While Hitman 2 will immediately feel familiar to anyone who's stolen an unconscious security guard's uniform before sneaking some rat poison into a clueless mark's coffee cup, it does pack some subtle surprises. Most notably, crowds seem larger and more realistic, environments more detailed, and maps more expansive. This latter tweak though, can be both a blessing and a curse. Navigating the bigger environments is a blast, especially when they reveal a bit of story or provide a fresh perspective on completing a mission. The extra freedom, however, can also lead to more failure, making trips on the trial-and-error treadmill more frequent.

Longtime fans will love the additional opportunities – and potential challenges – afforded by the extra breathing room, but less seasoned assassins may want to knock the difficulty down to “casual” to curb any potential frustration.

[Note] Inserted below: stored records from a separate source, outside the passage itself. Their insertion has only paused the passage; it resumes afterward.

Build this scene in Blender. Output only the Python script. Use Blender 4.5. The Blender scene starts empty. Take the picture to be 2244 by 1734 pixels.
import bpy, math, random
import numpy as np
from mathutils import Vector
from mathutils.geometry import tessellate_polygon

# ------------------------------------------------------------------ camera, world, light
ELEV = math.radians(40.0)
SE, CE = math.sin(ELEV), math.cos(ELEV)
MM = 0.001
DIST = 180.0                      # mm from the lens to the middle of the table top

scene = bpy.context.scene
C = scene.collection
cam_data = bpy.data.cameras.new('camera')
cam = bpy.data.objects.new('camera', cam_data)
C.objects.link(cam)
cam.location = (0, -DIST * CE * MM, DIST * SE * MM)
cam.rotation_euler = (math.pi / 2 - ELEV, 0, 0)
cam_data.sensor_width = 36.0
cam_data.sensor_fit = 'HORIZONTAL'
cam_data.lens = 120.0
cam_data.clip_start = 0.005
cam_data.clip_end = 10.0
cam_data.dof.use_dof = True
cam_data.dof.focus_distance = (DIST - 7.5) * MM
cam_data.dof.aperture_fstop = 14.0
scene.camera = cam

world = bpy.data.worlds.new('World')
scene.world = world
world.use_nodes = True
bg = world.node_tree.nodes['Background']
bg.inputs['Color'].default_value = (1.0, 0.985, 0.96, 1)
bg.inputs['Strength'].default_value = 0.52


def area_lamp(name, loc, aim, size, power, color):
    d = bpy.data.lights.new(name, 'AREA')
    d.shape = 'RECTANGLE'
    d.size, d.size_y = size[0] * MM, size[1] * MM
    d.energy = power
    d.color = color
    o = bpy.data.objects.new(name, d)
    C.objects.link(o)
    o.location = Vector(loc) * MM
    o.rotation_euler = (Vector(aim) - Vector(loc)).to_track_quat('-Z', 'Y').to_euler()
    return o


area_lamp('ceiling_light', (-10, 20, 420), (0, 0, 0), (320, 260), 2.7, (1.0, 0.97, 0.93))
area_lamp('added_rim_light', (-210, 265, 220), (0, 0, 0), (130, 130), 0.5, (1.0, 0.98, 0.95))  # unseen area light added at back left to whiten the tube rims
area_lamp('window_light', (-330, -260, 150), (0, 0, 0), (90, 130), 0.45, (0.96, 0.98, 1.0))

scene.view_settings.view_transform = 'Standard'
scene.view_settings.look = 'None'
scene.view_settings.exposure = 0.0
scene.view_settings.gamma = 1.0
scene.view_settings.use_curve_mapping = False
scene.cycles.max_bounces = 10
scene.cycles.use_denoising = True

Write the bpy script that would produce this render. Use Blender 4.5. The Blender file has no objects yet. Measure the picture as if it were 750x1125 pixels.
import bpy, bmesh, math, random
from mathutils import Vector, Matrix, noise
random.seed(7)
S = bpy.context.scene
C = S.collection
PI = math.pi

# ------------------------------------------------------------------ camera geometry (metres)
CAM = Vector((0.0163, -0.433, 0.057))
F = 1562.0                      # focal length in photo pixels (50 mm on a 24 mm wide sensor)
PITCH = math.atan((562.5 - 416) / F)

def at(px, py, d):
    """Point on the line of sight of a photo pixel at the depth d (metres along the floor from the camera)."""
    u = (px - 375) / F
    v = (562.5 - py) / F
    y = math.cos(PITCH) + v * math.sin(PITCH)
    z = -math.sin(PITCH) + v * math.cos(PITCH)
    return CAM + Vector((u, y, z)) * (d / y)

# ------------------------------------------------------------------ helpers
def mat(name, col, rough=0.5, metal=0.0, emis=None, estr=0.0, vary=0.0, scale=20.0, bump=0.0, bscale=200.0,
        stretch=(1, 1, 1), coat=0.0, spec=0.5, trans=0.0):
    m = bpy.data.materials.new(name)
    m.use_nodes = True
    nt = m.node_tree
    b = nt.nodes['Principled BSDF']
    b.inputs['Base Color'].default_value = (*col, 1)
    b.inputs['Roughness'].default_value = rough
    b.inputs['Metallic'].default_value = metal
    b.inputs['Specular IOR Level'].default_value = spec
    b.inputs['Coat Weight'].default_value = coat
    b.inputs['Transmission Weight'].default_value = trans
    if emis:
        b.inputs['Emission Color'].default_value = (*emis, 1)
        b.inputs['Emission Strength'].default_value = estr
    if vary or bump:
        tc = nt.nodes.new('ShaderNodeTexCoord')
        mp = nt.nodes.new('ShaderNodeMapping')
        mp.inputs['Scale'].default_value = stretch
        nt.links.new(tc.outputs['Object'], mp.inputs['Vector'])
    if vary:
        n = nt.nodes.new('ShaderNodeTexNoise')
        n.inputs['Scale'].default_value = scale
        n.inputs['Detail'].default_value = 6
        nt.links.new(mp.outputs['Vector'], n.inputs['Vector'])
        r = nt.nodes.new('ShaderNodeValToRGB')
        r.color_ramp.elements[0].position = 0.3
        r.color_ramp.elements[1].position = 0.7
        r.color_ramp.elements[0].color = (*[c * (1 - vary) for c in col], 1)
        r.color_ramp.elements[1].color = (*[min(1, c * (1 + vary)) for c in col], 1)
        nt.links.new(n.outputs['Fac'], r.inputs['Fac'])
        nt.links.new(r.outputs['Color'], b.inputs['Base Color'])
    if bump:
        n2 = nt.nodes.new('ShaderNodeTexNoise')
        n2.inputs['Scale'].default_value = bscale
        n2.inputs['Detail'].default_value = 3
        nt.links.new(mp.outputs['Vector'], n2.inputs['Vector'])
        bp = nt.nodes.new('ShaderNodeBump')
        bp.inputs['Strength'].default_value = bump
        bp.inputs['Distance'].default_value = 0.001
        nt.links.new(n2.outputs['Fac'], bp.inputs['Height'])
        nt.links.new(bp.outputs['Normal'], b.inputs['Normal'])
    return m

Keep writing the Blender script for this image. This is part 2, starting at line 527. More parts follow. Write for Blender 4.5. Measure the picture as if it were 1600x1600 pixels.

It's a better game than its predecessor.

Regardless of how well you handle a fiber wire though, you'll likely be left wanting more from Hitman 2’s story. Aside from pre- and post-mission cinematics – including some budget-looking static scenes – there's just not much narrative meat to chew on.

Hitman 2 doesn't do much to significantly evolve the series, but it's generally a better game than its predecessor. If you weren't on board the last time 47 returned from retirement, this sequel won't see you embracing the globetrotting lifestyle of a sharp-dressed professional killer. If you're craving more of what kept you coming back for every episode last time, however, this is a contract you'll definitely want to accept.